How Russia Kept Reinventing the Red Army
Robert Farley
Security,
And what modern militaries can learn from the Soviet lesson.
What do you do when your army is destroyed, over and over again? For Russia in the mid-twentieth century, the best answer was “build a new army.”
Between 1918 and 1942, Russia’s army was torn down and rebuilt four times: once at the end of World War I, once at the end of the Russian Civil War, once during the Great Purge, and once during the first six months of Operation Barbarossa. Some of the best recent work on the Red Army has dispelled long-term myths, demonstrating the resilience and innovativeness of the organization in the face of often-horrific political headwinds.

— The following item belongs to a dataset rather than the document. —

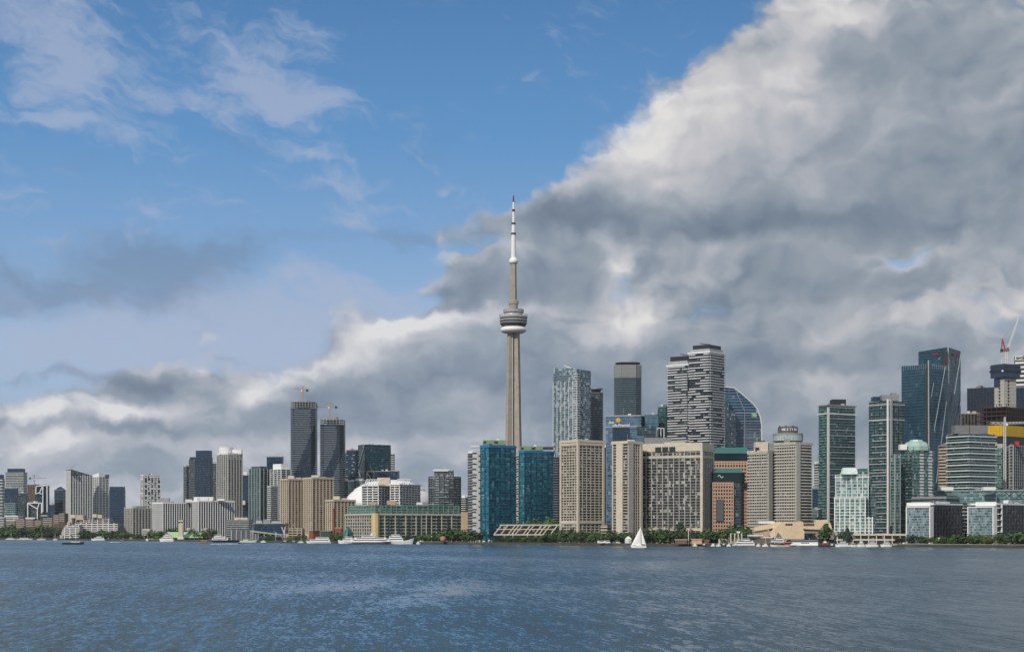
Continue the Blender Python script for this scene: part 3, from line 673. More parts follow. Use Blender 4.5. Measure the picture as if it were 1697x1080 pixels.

But the cycle of death and rebirth of the Red Army continues to hold lessons for the study of modern military organizations. The Red Army endured and prevailed for several reasons: it preserved (often at great cost and difficulty) the military traditions of its social base; it borrowed liberally (but not too liberally) from the experiences and technologies of others; and it adapted (sometimes clumsily, but at other times with great shrewdness) to the idiosyncratic political conditions of Soviet Russia. These lessons remain useful for the United States, as it continues to rebuild foreign militaries under the mantle of “partnership.”
The Cauldron
The Imperial Russian Army performed more effectively in the latter half of World War I than is commonly understood, especially considering the quality of the German forces it fought. The 1916 Brusilov offensive highlighted some exceptionally innovative tactics, in many ways outpacing developments on the Western Front. But the czarist state lacked the political capacity to survive the rigors of war. Kerensky’s Provisional Government couldn’t do much better, and the army descended into mutiny and defeat by 1917.